Акустические территории

Брэндон Лабелль, 2019

Перемещаясь по городу, зачастую мы полагаемся на зрение, не обращая внимания на то, что нас постоянно преследует колоссальное разнообразие повседневных шумов. Предлагая довериться слуху, американский культуролог Брэндон Лабелль показывает, насколько наш опыт и окружающая действительность зависимы от звукового ландшафта. В предложенной им логике «акустических территорий» звук становится не просто фоном бытовой жизни, но организующей силой, способной задавать новые очертания социальной, политической и культурной деятельности. Опираясь на поэтическую метафорику, Лабелль исследует разные уровни городской жизни, буквально устремляясь снизу вверх – от гула подземки до радиоволн в небе.

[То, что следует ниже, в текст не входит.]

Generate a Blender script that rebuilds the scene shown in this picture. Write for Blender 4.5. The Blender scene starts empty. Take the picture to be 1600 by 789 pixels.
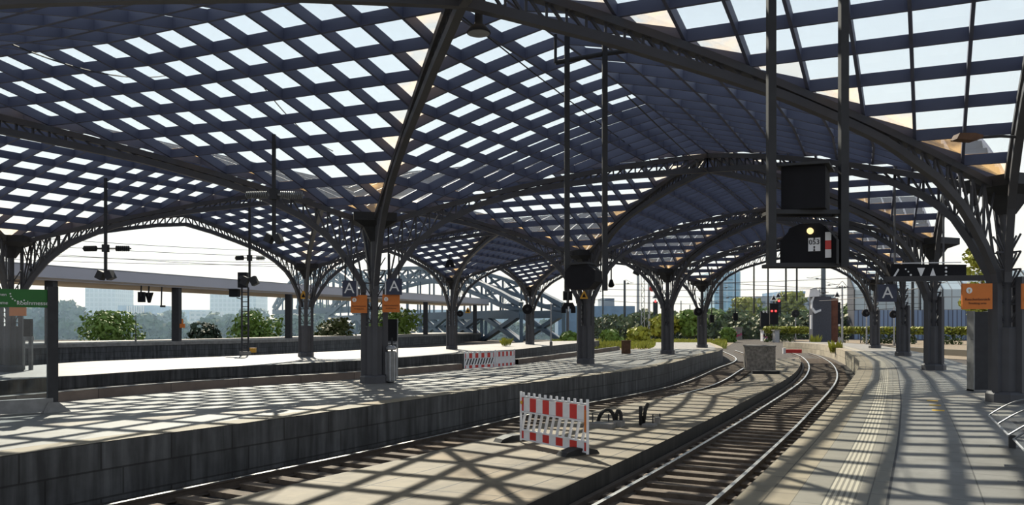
import bpy, math, random
from mathutils import Vector, Matrix
random.seed(7)
PI = math.pi
SC = bpy.context.scene
COL = SC.collection
F, H, HZ = 1250.0, 1.88, 507.0          # focal length in photo pixels, eye height, horizon row

def W(px, py, z=0.0):                   # ground point seen at a photo pixel, on the level z
    Y = (H - z) * F / (py - HZ)
    return Vector(((px - 800) / F * Y, Y, z))
def D(px, py, Y):                       # point seen at a photo pixel, at the depth Y
    return Vector(((px - 800) / F * Y, Y, H + (HZ - py) / F * Y))

# ------------------------------------------------------------------ materials
def nodes(name):
    m = bpy.data.materials.new(name); m.use_nodes = True
    nt = m.node_tree; b = nt.nodes['Principled BSDF']
    return m, nt, b
def mat(name, col, rough=0.6, metal=0.0, var=0.18, scale=6.0, bump=0.0, bscale=40.0, emit=None):
    m, nt, b = nodes(name)
    tc = nt.nodes.new('ShaderNodeTexCoord')
    n = nt.nodes.new('ShaderNodeTexNoise'); n.inputs['Scale'].default_value = scale; n.inputs['Detail'].default_value = 6
    nt.links.new(tc.outputs['Object'], n.inputs['Vector'])
    r = nt.nodes.new('ShaderNodeValToRGB')
    r.color_ramp.elements[0].position = .3; r.color_ramp.elements[1].position = .7
    r.color_ramp.elements[0].color = tuple(c * (1 - var) for c in col) + (1,)
    r.color_ramp.elements[1].color = tuple(min(1, c * (1 + var)) for c in col) + (1,)
    nt.links.new(n.outputs['Fac'], r.inputs['Fac'])
    nt.links.new(r.outputs['Color'], b.inputs['Base Color'])
    b.inputs['Roughness'].default_value = rough; b.inputs['Metallic'].default_value = metal
    if bump:
        n2 = nt.nodes.new('ShaderNodeTexNoise'); n2.inputs['Scale'].default_value = bscale
        nt.links.new(tc.outputs['Object'], n2.inputs['Vector'])
        bp = nt.nodes.new('ShaderNodeBump'); bp.inputs['Strength'].default_value = bump; bp.inputs['Distance'].default_value = .05
        nt.links.new(n2.outputs['Fac'], bp.inputs['Height']); nt.links.new(bp.outputs['Normal'], b.inputs['Normal'])
    if emit:
        b.inputs['Emission Color'].default_value = emit[0] + (1,); b.inputs['Emission Strength'].default_value = emit[1]
    return m
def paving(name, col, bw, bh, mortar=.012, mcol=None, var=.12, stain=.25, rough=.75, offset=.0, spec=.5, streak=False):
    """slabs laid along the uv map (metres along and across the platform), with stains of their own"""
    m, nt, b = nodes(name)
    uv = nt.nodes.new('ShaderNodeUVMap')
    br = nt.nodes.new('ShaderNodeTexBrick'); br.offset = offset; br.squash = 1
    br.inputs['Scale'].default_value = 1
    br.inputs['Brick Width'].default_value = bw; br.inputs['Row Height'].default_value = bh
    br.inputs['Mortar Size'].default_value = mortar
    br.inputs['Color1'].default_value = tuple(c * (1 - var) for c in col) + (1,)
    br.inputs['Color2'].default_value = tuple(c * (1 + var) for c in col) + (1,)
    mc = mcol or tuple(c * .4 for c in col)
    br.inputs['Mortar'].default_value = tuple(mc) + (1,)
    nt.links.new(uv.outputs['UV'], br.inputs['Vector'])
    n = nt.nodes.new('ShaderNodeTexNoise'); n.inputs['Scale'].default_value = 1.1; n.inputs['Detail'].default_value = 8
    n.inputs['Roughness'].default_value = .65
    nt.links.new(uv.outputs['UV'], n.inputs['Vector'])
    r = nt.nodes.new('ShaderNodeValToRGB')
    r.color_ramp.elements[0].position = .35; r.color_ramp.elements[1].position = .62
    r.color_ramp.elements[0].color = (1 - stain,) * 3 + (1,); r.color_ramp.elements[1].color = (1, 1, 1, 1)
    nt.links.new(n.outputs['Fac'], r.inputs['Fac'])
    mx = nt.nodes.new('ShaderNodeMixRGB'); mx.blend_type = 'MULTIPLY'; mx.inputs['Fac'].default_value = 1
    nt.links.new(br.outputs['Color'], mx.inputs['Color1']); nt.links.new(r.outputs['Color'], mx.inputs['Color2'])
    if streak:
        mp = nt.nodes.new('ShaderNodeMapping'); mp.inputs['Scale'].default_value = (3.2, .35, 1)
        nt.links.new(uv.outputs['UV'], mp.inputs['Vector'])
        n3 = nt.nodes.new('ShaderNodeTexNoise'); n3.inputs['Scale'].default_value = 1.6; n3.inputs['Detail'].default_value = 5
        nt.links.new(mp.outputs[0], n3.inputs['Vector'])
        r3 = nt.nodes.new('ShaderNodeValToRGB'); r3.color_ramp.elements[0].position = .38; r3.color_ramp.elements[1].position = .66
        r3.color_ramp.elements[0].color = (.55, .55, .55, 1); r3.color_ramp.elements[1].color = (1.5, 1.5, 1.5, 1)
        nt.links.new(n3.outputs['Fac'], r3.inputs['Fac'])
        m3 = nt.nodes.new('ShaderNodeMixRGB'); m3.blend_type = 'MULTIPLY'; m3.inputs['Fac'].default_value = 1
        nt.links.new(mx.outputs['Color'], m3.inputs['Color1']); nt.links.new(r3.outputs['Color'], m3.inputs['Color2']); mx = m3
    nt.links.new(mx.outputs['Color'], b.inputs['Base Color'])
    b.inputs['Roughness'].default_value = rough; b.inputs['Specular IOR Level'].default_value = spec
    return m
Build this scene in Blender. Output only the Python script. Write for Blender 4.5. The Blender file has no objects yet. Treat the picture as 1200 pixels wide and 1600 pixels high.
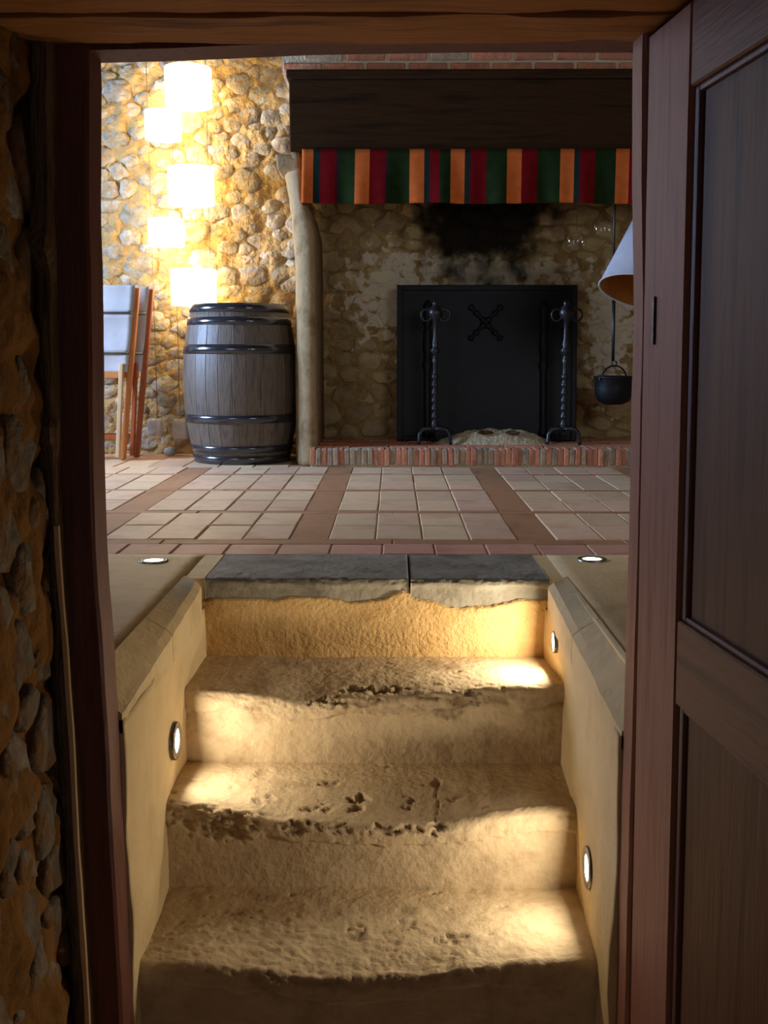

В результате перед нами одна из наиболее ярких книг, которая объединяет социальную антропологию, урбанистику, философию и теорию искусства и благодаря этому помогает узнать, какую роль играет звук в формировании приватных и публичных сфер нашего существования.

Оглавление

Из серии: История звука

* * *

Приведённый ознакомительный фрагмент книги Акустические территории предоставлен нашим книжным партнёром — компанией ЛитРес.

Купить и скачать полную версию книги в форматах FB2, ePub, MOBI, TXT, HTML, RTF и других

Глава первая

Под землей: уличная музыка, акусматика и эхо

And the public wants what the public gets

But I don’t get what this society wants

I’m going underground, (going underground)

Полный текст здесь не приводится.